• March 28, 2024

Tobacco tax policies questioned

 Tobacco tax policies questioned

Questions have been raised about the viability of an Australian Labor Party proposal to increase excise taxes on tobacco products so as to generate additional revenue for education, budget repair and other yet-to-be-announced measures, according to a story in the Australian Financial Review relayed by the TMA.

The Labor Party believes the tax increases it is proposing would generate A$47.7 billion (US$33.9 billion) over 10 years.

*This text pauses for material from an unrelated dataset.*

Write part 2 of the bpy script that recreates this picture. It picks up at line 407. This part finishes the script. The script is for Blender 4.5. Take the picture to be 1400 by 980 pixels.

But John Daley, chief executive of the Australian think tank Grattan Institute, is quoted in the story as saying that the country’s standardized packaging legislation seemed to be lowering consumption, and raising taxes would reduce it further.

At the same time, the cost of the programs that the Labor Party wanted to fund with higher taxes on tobacco products would increase at least as rapidly as the gross domestic product (GDP), he said.

But GDP data released in December 2015 had shown that the volume of tobacco consumed had declined by more than 18 percent to the end of the September 2015 quarter.

In addition, the RMIT [Royal Melbourne Institute of Technology]University economics professor Sinclair Davidson had stated that smoking in Australia had been declining for 50 years, and that at some point it was going to reduce and not fund a growing area such as education.